Why do my converted photos look different from Lightroom?

RAW files have no fixed look — every program renders them differently. This tool gives you two modes: Fast mode extracts the full-size JPEG preview your camera itself rendered, so colours match exactly what you saw on the camera screen (film simulations and picture styles included). Full decode mode demosaics the sensor data with LibRaw using camera white balance — neutral output meant for further editing.

What's the difference between Fast mode and Full decode?

Fast mode pulls the camera-rendered JPEG embedded inside every RAW file — it is instant, and the colours are your camera's own rendering. It's the default, and the safe choice on phones. Full decode processes the actual sensor data (demosaic, white balance, colour transform) in WebAssembly, which takes a few seconds per file but works even when a file has no usable embedded preview, and renders at the sensor's native resolution.
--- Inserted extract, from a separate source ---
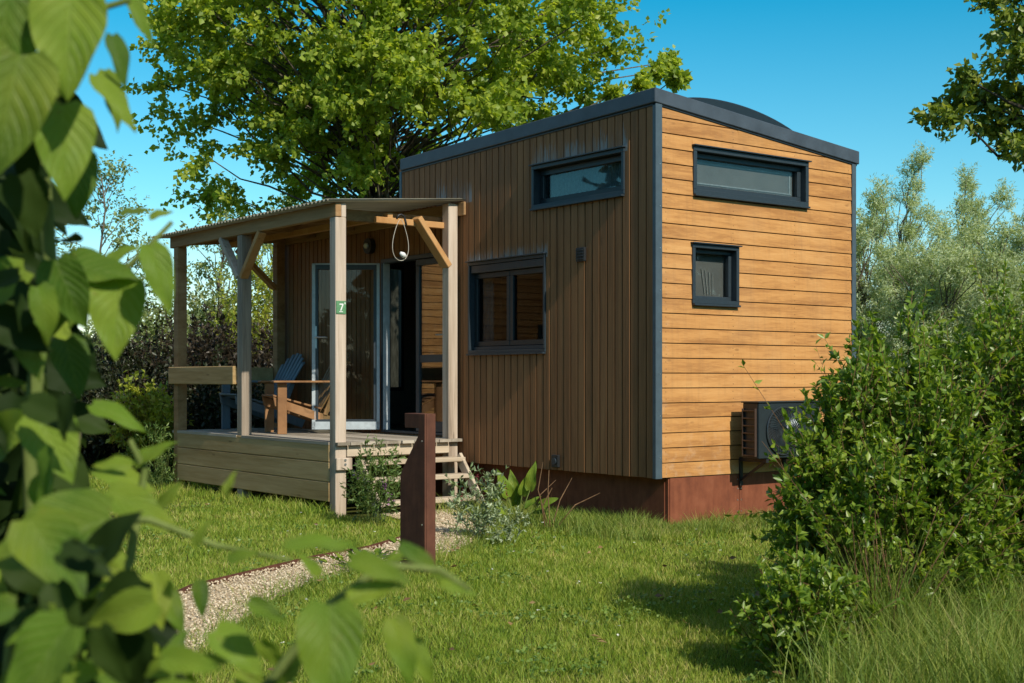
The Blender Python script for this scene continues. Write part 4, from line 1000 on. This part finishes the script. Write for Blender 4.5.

To keep your browser from running out of memory, very large files (around 40 megapixels and up — 24 on phones, or anything past 50 MB when the resolution can't be read) are automatically converted in Fast mode even when Full decode is selected; you'll see a note on the file when that happens.

What happens if my browser can't decode a file?

Nothing is ever uploaded — there is no server-side fallback, so the no-upload promise has zero exceptions. In the rare case a RAW file can't be decoded in your browser (a corrupted embedded preview, an unusual format variant, or a file too large for browser memory), the failed file simply shows a suggestion to try Media Moana, our hosted media platform built for converting and managing large RAW libraries on managed infrastructure. Whether you follow that link is entirely up to you; on this site your files never leave your device.

Which RAW formats are supported?

All common ones: Canon CR2/CR3/CRW, Nikon NEF/NRW, Sony ARW/SR2/SRF, Adobe DNG, Fujifilm RAF, Panasonic RW2, Olympus ORF, Pentax PEF, plus long-tail formats like Sigma X3F, Hasselblad 3FR/FFF, Phase One IIQ, Mamiya MEF, Kodak DCR/KDC, Leica RWL, Samsung SRW, Epson ERF, Minolta MRW and Leaf MOS. If your camera shoots it, drop it in.

Is there a file size or quantity limit?

There is no hard limit. Server-based converters cap uploads because your files consume their bandwidth and CPU; here converting RAW to JPG happens on your machine, so the only practical limit is your device's memory. Desktop browsers comfortably handle very large files and big batches.